Each hail from its own particular region of the country, where the people there not only have their own opinion of which sauce to use but also have an opinion about which part of the hog to use and just how to cook it.

But of all the regions and all the states in the county, it may be true that none are more opinionated about their barbecue than those in the state of Alabama. In Alexander City, two establishments reign supreme when it comes to tasty barbecue.

To give the run down on which sauce, part of the hog and which way to cook barbecue in Alabama, people at both Big B and Sho ‘Nuff barbecue divulged a few tips.

“There is so much that goes into it,” Gerald Atchison, owner of Sho ‘Nuff BBQ said.

Atchison’s restaurant actually began as a bait shop on Alabama 22 inside the Alexander City limits. He began cooking barbecue outside the shop in a small kitchen trailer and the barbecue business took off.

Eventually it became so popular that Atchison closed up the bait shop and moved the restaurant to the Alexander City Shopping Center and has been there ever since.

“Most of the (barbecue) places started out small and they still are small,” Atchison said. “And, basically, the smaller it is the better.”

Atchison said when it comes to barbecue; you can judge the product by the cooking process.
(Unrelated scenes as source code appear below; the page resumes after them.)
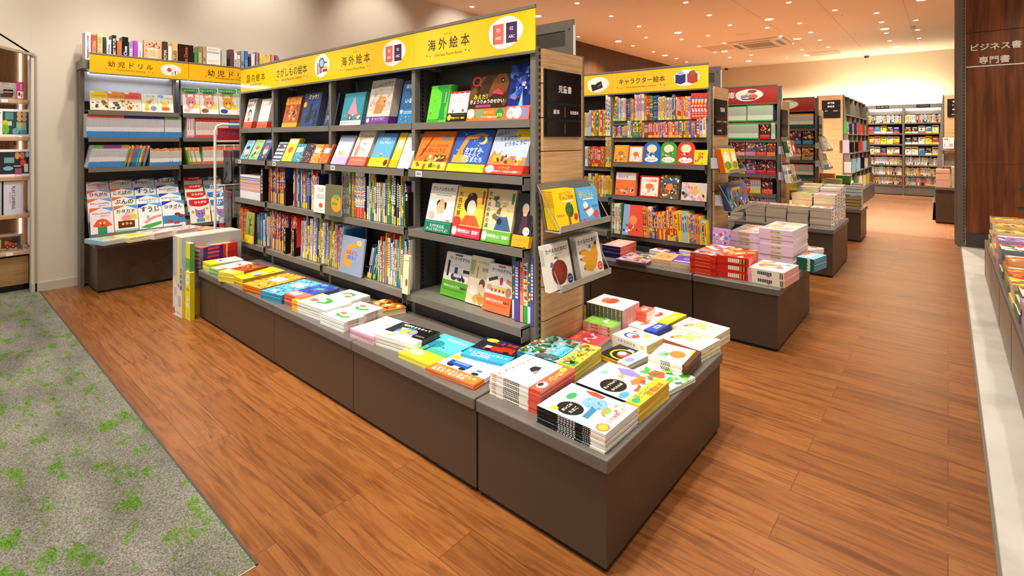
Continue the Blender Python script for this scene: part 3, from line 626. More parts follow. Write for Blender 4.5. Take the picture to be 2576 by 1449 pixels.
zr_, Xr_, or_ = slant_case('slanted dark bookcase with a wood end panel, beside the metal wall post', -.065, -.19, .55, 10.62, 13.9, 2.0, 5, 5, -1, 0)
p = [onY(x, y, ya5-.014) for x, y in ((2067.5, 253), (2114, 296))]
def board(label, p, Y, rows):
    w, h = p[1].x-p[0].x, p[0].z-p[1].z
    r = empty('directory_sign', label, 'sign', mw=frame((p[0].x, Y, p[1].z), (1, 0, 0), (0, 0, 1), (0, -1, 0))); _sl[0] = 60
    for a, b_ in ((.0, .27), (.28, .52), (.53, 1)): bx((0, h*a, 0), (w, h*b_, .012), '1b1412').build('sign_plate', 'black', r)
    mb = MB(); [tx(mb, t, w*cx, h*cy, w*ww, 'f4f0ea', .02, .0135) for t, cx, cy, ww in rows]; mb.build('lettering', 'matte', r)
board('black directory sign on the wood end panel of the slanted bookcase', p, ya5-.013, [('専門書', .5, .84, .38), ('資格書', .5, .64, .38), ('教育', .25, .39, .14), ('資格試験', .74, .39, .24)])
p = [onY(x, y, 10.605) for x, y in ((2383, 249), (2420, 293))]
board('black directory sign cut off by the metal wall post', p, 10.607, [('専門書', .6, .84, .5), ('ビジネス書', .7, .64, .7), ('経済', .5, .4, .3), ('自己啓発', .5, .13, .4)])
plinth('display_plinth', 'brown end cabinet holding peach and green paper stacks, beside the metal wall post', -.15, .50, 10.25, 10.6, onY(2370, 470, 10.3).z)
plinth('display_plinth', 'long low display cabinet of wrapped magazines at the white floor', .262, 1.5, 2.2, 6.6, .345)
M_ = bpy.data.objects['display_plinth.%03d' % (len([o for o in bpy.data.objects if o.name.startswith('display_plinth')])-1)]
for ch in M_.children:
    if ch.name.startswith('cabinet_body'): ch.data.materials[0] = M['putty']
for k in range(1, 6): bx((.262+.0005-.881, 2.2+k*.85-4.4, .03), (.2635-.881, 2.204+k*.85-4.4, .3)).build('panel_seam', 'kick', M_)
# ---------------------------------------------------------------- ceiling fittings and lights
def spot(p, W, ang=1.9, blend=.8, col=(1, .86, .68), r=.05, tilt=None):
    l = bpy.data.lights.new('downlight_beam', 'SPOT'); l.energy = W; l.spot_size = ang; l.spot_blend = blend; l.color = col; l.shadow_soft_size = r
    o = bpy.data.objects.new('downlight_beam', l); C.objects.link(o); o.location = p
    if tilt: o.rotation_euler = (Vector(tilt)-Vector(p)).to_track_quat('-Z', 'Y').to_euler()
    return o
def lum(px, py): return 1350+px/2.4075, py/2.4075
big = [(495, 250), (855, 198), (1408, 117), (1137, 311), (778, 335), (1283, 369), (1579, 235), (2108, 175), (2178, 282), (1636, 335), (2335, -3), (4, 98)]
sml = [(245, 20), (452, 98), (620, 160), (903, 15), (1046, 92), (1170, 152), (663, 227), (877, 238), (583, 277), (425, 288), (293, 253), (252, 223), (535, 319), (640, 345), (707, 314), (845, 354), (728, 370), (908, 375), (1037, 216), (985, 280), (1135, 261), (1225, 300), (1080, 317), (1168, 348), (1300, 333), (1398, 168), (1478, 218), (1546, 264), (1527, 15), (1806, 62), (1593, 141), (1658, 196), (1715, 243), (1764, 285), (1605, 300), (1515, 352), (1863, 320), (2027, 305), (2060, 79), (2090, 134), (2118, 200), (2138, 247), (2297, 123), (2308, 181), (2315, 231), (2328, 277), (-392, 41)]
bl = MB().lathe([(0, 0), (.062, 0)], n=20).mesh('downlight_lens', 'lamp_big'); bl.flip_normals()
br_ = MB().lathe([(.062, .004), (.066, -.004), (.085, -.004), (.09, .0)], n=24).mesh('downlight_rim', 'white_metal')
sl_ = MB().lathe([(0, 0), (.034, 0)], n=16).mesh('spotlight_lens', 'lamp'); sl_.flip_normals()
sr = MB().lathe([(.034, .006), (.04, -.003), (.052, -.003), (.056, .0)], n=20).mesh('spotlight_rim', 'white_metal')
sb_ = MB().lathe([(.034, .004), (.044, -.0042), (.0445, -.0042)], n=20).mesh('spotlight_baffle', 'black')
LP = []
def fitting(kind, q, k):
    p = fl(*q, CZ)
    if p.y > 14.6 or p.x < XW+.1: return
    r = empty('flood_downlight' if kind else 'recessed_spotlight', '%s in the ceiling, %s nearest to the camera' % ('bright round flood downlight' if kind else 'small recessed spotlight', ordn(k)), 'ceiling light', p, 'bright flood downlights in the ceiling' if kind else 'small recessed spotlights in the ceiling')
    for nm_, me, dz in ((('lens', bl, -.001), ('rim', br_, 0)) if kind else (('lens', sl_, -.001), ('rim', sr, 0), ('baffle', sb_, 0))):
        o = bpy.data.objects.new(nm_, me); C.objects.link(o); o.parent = r; o.location = (0, 0, dz)
    LP.append((kind, p))
for kind, L_ in ((1, big), (0, sml)):
    L_ = sorted([lum(*q) for q in L_], key=lambda q: fl(*q, CZ).length)
    for k, q in enumerate(L_): fitting(kind, q, k+1)
for kind, p in LP:
    if kind: spot((p.x, p.y, CZ-.02), 420, 2.3, .7, (1, .9, .74), .06)
    elif p.y < 11 and hash(round(p.x*10)) % 2: spot((p.x, p.y, CZ-.02), 200, 1.3, .6, (1, .92, .8), .035)
# unseen fittings nearer than the top edge of the picture, placed for their light
NL = [(x, y, None, 260, 1.9) for x, y in ((-.2, 1.0), (-.2, 3.4), (.1, 5.6), (-2.2, -.4), (-4.2, -.2), (-3.2, -1.6), (-1.0, -1.2), (-5.0, 1.2), (-3.4, .9), (-1.6, .9), (-3.0, 3.1), (-1.4, 3.1), (-1.0, 5.1), (.9, 4.2), (.9, 6.2))]
NL += [(x, .1, (x, 1.75, .95), 300, .95) for x in (-1.6, -2.6, -3.6, -4.6)]
NL += [(-1.0, .9, (-1.0, 1.75, .4), 420, .75), (-1.1, 2.9, (-1.05, 2.1, .45), 300, .7), (-2.9, .75, (-2.9, 1.5, .4), 240, .8), (-2.0, .7, (-2.0, 1.5, .4), 240, .8), (-3.8, .75, (-3.8, 1.5, .4), 240, .8)]
NL += [(-4.2, y, (-5.7, y, 1.1), 220, 1.1) for y in (1.2, 2.5)]+[(x, 2.5, (x, 3.9, .9), 240, 1.0) for x in (-1.9, -3.0)]+[(-1.2, 2.9, (-1.2, 3.8, .5), 260, .8), (-1.7, 4.7, (-1.7, 5.9, 1.0), 220, 1.0), (-1.2, 5.0, (-1.2, 6.0, .7), 200, .9), (-1.6, 6.9, (-1.6, 8.0, 1.0), 200, 1.0)]
NL += [(.3, .6, (-1.38, 2.0, 1.1), 160, .8), (.0, 2.8, (-1.38, 4.1, 1.1), 140, .8), (-5.0, -.3, (-5.9, -.2, 2.4), 260, 1.2), (-5.1, 2.2, (-5.9, 2.4, 2.5), 50, 1.3), (1.0, 6.6, (1.0, 8.25, 1.5), 150, 1.2)]
NL += [(-5.0, y, (-5.95, y+.1, 2.6), 130, 1.5) for y in (.9, 2.4, 3.9, 5.4)]  # wall washers added out of view to brighten the upper left wall
for k, (x, y, t_, W, an) in enumerate(NL):
    r = empty('recessed_spotlight', 'unseen recessed spotlight above the shop front, %s of the near ceiling rows' % ordn(k+1), 'ceiling light', (x, y, CZ), 'recessed spotlights above the shop front')
    for nm_, me in (('lens', sl_), ('rim', sr), ('baffle', sb_)):
        o = bpy.data.objects.new(nm_, me); C.objects.link(o); o.parent = r; o.location = (0, 0, -.001 if nm_ == 'lens' else 0)
    spot((x, y, CZ-.02), W*.4, an, .75, (1, .93, .82), .04, t_)
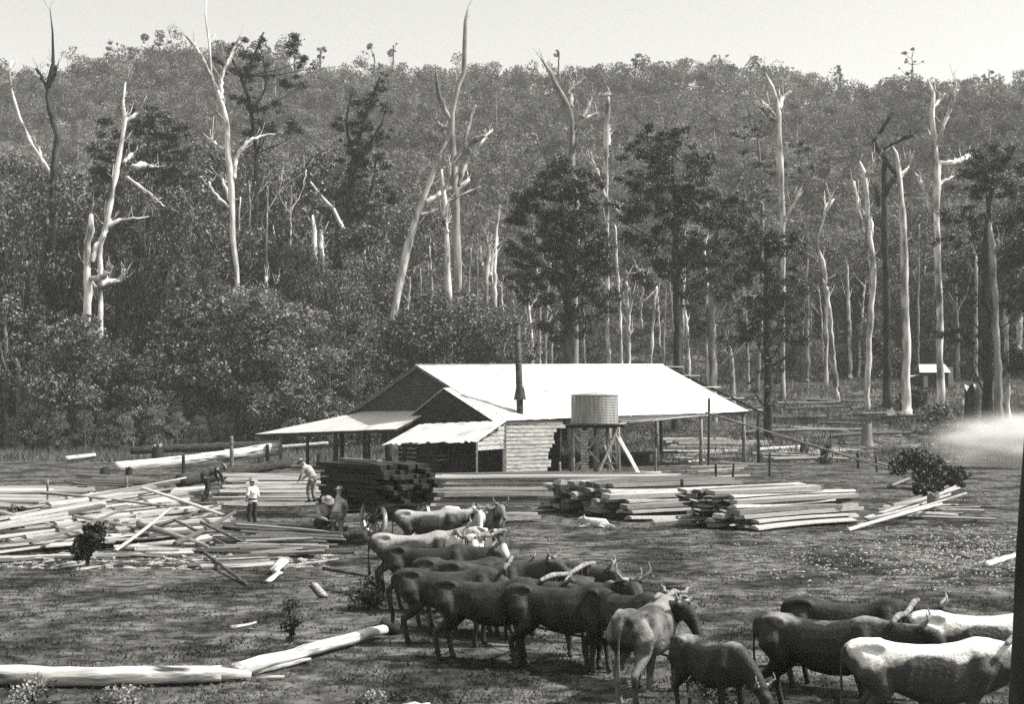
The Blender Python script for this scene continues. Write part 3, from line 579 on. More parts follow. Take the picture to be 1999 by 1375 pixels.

When looking for a barbecue restaurant to dine at he said patrons should always look for one thing – smoke.

“If you’re not smoking, you’re not cooking,” Atchison said.

He said when there is no smoke rising from a barbecue restaurant, that restaurant is probably not cooking their own meat. And, that if they are not cooking their own meat, the food won’t have the smoky flavor barbecue is known for.

Atchison’s counterpart, Steve Gibson, began Big B Bar-B-Que in 1978. In the beginning, he worked 100-hour weeks trying to get the business off the ground and running.

Apparently it paid off. Gibson has owned and operated that business ever since.

“It took several years before he made any money but he loved it, so he stuck with it,” Alicia Gibson, his daughter-in-law said. “He said he did everything but sleep here when he first opened it,”

The pork served up at Big B and Sho ‘Nuff is smoked in industrial-sized smokers for more than 12 hours. The trick to making high quality backyard barbecue, they said, is not that different from the key to making good barbecue in a restaurant.

“Put it in there and leave it alone,” Atchison said of the cooking process.

He said the number one mistake people make when smoking barbecue meat, is checking it too often. Once the lid is opened the smoke and the flavors evaporate into the air.

In addition to that, Atchison said it’s important to pick a bone-in cut of meat. But on that point there are as many opinions as there are flavors of barbecue sauce. The Gibson’s at Big B say their most popular meals are made from boneless butt.

The second most common mistake people make, Atchison said, is not getting the meat hot enough. Barbecue cookbooks recommend the meat be cooked to 170 degrees but to get it just right, Atchison said it should be cooked until the internal temperature reaches 225 degrees.

“To get it tender you have to get it (hot enough) where the meat will come off the bone,” Atchison said.